## BEGIN Provided data

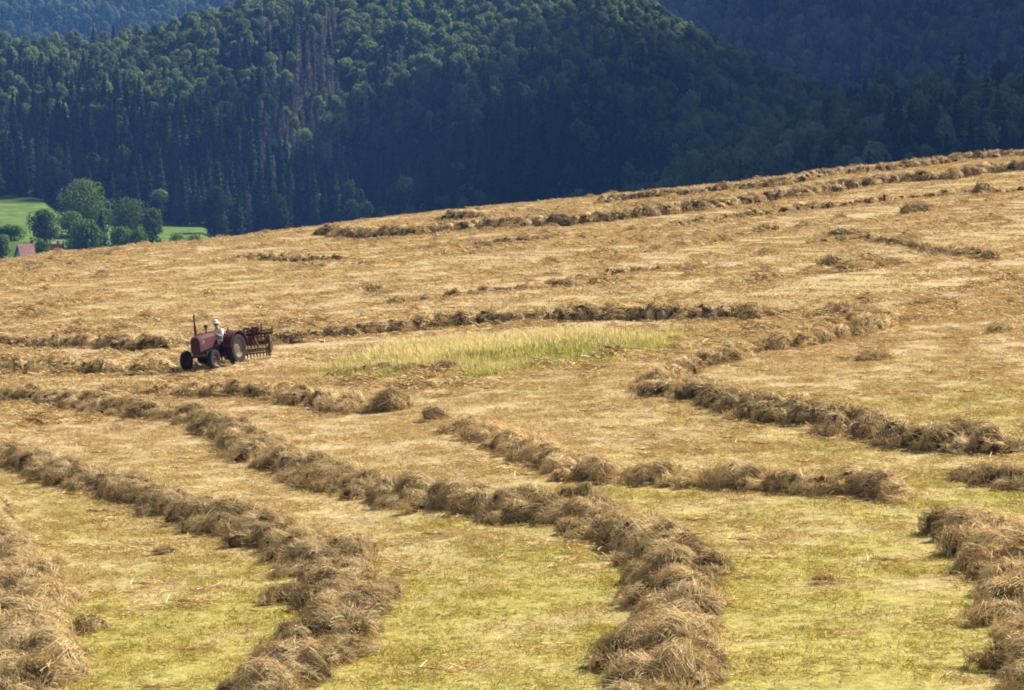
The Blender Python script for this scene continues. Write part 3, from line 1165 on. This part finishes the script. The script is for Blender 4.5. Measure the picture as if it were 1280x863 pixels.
WORDS = {'spruce': 'dark green pointed spruce', 'broadleaf_tree': 'round crowned green broadleaf tree', 'dead_spruce': 'bare grey dead spruce'}
for i in np.nonzero(single)[0]:
    k = str(TK[i])
    tree_thing(k, (TX[i], TY[i], TZ[i]), float(rotz[i]), tuple(map(float, scl[i])), SH[k][var[i]], WORDS[k] + ' ' + where(u[i], TY[i]), 'trees of the wood beyond the field')

# ---- the trees about the houses in the valley
big = {
    'wide': TreeShape('b', crown_broad(14, 15, 5200, .55, 30, .02), trunk_mb(11, .4, 7, 14), M['oak']),
    'round': TreeShape('b', crown_broad(12, 10.5, 4600, .52, 30, -.04), trunk_mb(9, .3, 6, 10), M['oak']),
    'fresh': TreeShape('b', crown_broad(10, 7.5, 3400, .46, 22, .0), trunk_mb(8, .24, 6, 7), M['fresh']),
    'bush': TreeShape('b', crown_broad(5, 7, 1800, .42, 12, .0), trunk_mb(3.4, .16, 6, 5), M['fresh']),
    'dim': TreeShape('b', crown_broad(12, 8, 4200, .5, 24, -.04, .55), trunk_mb(9, .28, 4, 6), M['dim']),
    'cone': TreeShape('s', crown_spruce(13, 2.7, 34, 12, .75, .02), trunk_mb(12.5, .25, 0, 1), M['spruce']),
    'egg': TreeShape('b', crown_broad(12, 7, 4200, .48, 26, -.06, .5), trunk_mb(9, .28, 4, 6), M['oak']),
}


def valley(px, top, D, kind, hpx, label, name='broadleaf_tree', group=None, wide=1.0):
    """a tree whose top shows at photo row top, hpx rows tall, at depth D"""
    X = (px - 640) / F * D
    z = level_z(top, D)
    hm = {'wide': 14, 'round': 12, 'fresh': 10, 'bush': 5, 'cone': 13, 'egg': 12, 'dim': 12}[kind]
    g = float(ground(X, D))
    H = z - g
    s = H / hm
    w = hpx * D / F / hm * wide
    tree_thing(name, (X, D, g), random.uniform(0, 6), (w, w, s), big[kind], label, group)


GV = 'trees around the valley houses'
valley(104, 226, 905, 'wide', 74, 'wide dark crowned tree standing highest behind the valley trees', group=GV)
valley(57, 260, 825, 'round', 60, 'dense round dark tree right above the red roofs', group=GV)
valley(93, 262, 820, 'fresh', 56, 'bright green round tree right of the red roof', group=GV)
valley(109, 281, 800, 'bush', 42, 'bright green low tree in front of the slim spruce', group=GV)
valley(127, 263, 830, 'cone', 62, 'slim pointed spruce in the middle of the valley trees', 'spruce', GV)
valley(160, 249, 870, 'wide', 56, 'broad olive green tree with a lit crown right of the slim spruce', group=GV)
valley(191, 259, 835, 'egg', 66, 'dense egg shaped dark tree at the right end of the valley trees', group=GV)
valley(152, 288, 800, 'bush', 34, 'grey green bush below the broad olive green tree', group=GV)
valley(172, 291, 795, 'bush', 26, 'low dull bush at the brow left of the egg shaped tree', group=GV)
valley(13, 283, 815, 'bush', 44, 'yellow green bush on the lit meadow at the far left', group=GV)
valley(2, 292, 780, 'egg', 52, 'dark green tree cut by the left edge beside the roofs', group=GV)
valley(53, 303, 772, 'bush', 20, 'small bush between the two red roofs', group=GV)
valley(243, 296, 790, 'bush', 22, 'low dark shrub in front of the small bright meadow strip', group=GV)
valley(222, 295, 800, 'bush', 22, 'low dark shrub just right of the egg shaped tree', group=GV)
valley(268, 232, 930, 'dim', 62, 'tall narrow tree at the edge of the small meadow strip', group=GV)
valley(350, 242, 900, 'dim', 54, 'rounded dark tree at the brow left of the long skyline windrow', group=GV)
valley(298, 245, 915, 'cone', 62, 'slim spruce at the brow right of the small meadow strip', 'spruce', GV)
valley(862, 204, 720, 'wide', 34, 'pale green round tree rising behind the skyline right of centre', group='trees behind the brow')


# ------------------------------------------------------------------ houses in the valley
def house(px, ridge_row, D, w, dpt, rz, wm, rm, label):
    X = (px - 640) / F * D
    g = float(ground(X, D))
    H = level_z(ridge_row, D) - g
    r = empty('house', (X, D, g), rz)
    ev = H - min(3.4, H * .5)
    b = MB()
    hw, hd = w / 2, dpt / 2
    b.add([(-hw, -hd, -1), (hw, -hd, -1), (hw, hd, -1), (-hw, hd, -1), (-hw, -hd, ev), (hw, -hd, ev), (hw, hd, ev), (-hw, hd, ev), (-hw, 0, H - .25), (hw, 0, H - .25)],
          [(0, 1, 5, 4), (2, 3, 7, 6), (1, 2, 6, 9, 5), (3, 0, 4, 8, 7), (0, 3, 2, 1), (4, 5, 9, 8), (6, 7, 8, 9)])
    b.build('wall', wm, r)
    rf = MB()
    o, e = .5, .45
    sl = (H - ev) / hd
    zl = ev - sl * e
    t = .22
    for sgn in (-1, 1):
        y0 = sgn * (hd + e)
        a = [(-hw - o, y0, zl), (hw + o, y0, zl), (hw + o, 0, H), (-hw - o, 0, H)]
        a2 = [(p[0], p[1], p[2] + t) for p in a]
        rf.add(a + a2, [(0, 1, 2, 3), (4, 5, 6, 7), (0, 1, 5, 4), (1, 2, 6, 5), (2, 3, 7, 6), (3, 0, 4, 7)])
    ro = rf.build('roof', rm, r)
    MB().box((hw * .4, hd * .25, H + .3), (.7, .6, 1.6), bev=.03).build('chimney', M['tiles'], ro)
    for zz in ((ev - 1.3,) if ev < 3.6 else (1.5, ev - 1.3)):
        for k in (-.55, 0, .55):
            wn = MB().box((k * hw, -hd - .02, zz), (1.0, .10, 1.2)).build('window', M['glass'], r)
            MB().box((k * hw, -hd - .05, zz - .68), (1.25, .22, .1)).build('sill', wm, wn)
    MB().box((hw + .02, 0, 1.0), (.1, 1.0, 2.1)).build('door', M['wood'], r)
    tag(r, label, 'house', 'houses in the valley')


house(36, 306, 790, 5.6, 5.0, .55, M['wall'], M['tiles2'], 'pale house with a faded pinkish roof at the left edge of the valley')
house(67, 306, 800, 6, 5.2, -.6, M['wall2'], M['tiles'], 'house with a brick red roof under the round dark tree')


# ------------------------------------------------------------------ tractor, driver and rake
def pose_matrix(px, py, heading):
    p = at(px, py)
    X, Y = p[0], p[1]
    e = .8
    dx = (float(ground(X + e, Y)) - float(ground(X - e, Y))) / (2 * e)
    dy = (float(ground(X, Y + e)) - float(ground(X, Y - e))) / (2 * e)
    up = Vector((-dx, -dy, 1)).normalized()
    f = Vector((math.cos(heading), math.sin(heading), 0))
    f = (f - up * f.dot(up)).normalized()
    l = up.cross(f)
    m = Matrix((f, l, up)).transposed().to_4x4()
    m.translation = Vector((X, Y, float(ground(X, Y))))
    return m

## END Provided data

• _Your objective_
Write down every line from the opening of the listing to the line with "beyond the field')", both included, and nothing else; the pictures are omitted.

• _Solved problem_
The Blender Python script for this scene continues. Write part 3, from line 1165 on. This part finishes the script. The script is for Blender 4.5. Measure the picture as if it were 1280x863 pixels.
WORDS = {'spruce': 'dark green pointed spruce', 'broadleaf_tree': 'round crowned green broadleaf tree', 'dead_spruce': 'bare grey dead spruce'}
for i in np.nonzero(single)[0]:
    k = str(TK[i])
    tree_thing(k, (TX[i], TY[i], TZ[i]), float(rotz[i]), tuple(map(float, scl[i])), SH[k][var[i]], WORDS[k] + ' ' + where(u[i], TY[i]), 'trees of the wood beyond the field')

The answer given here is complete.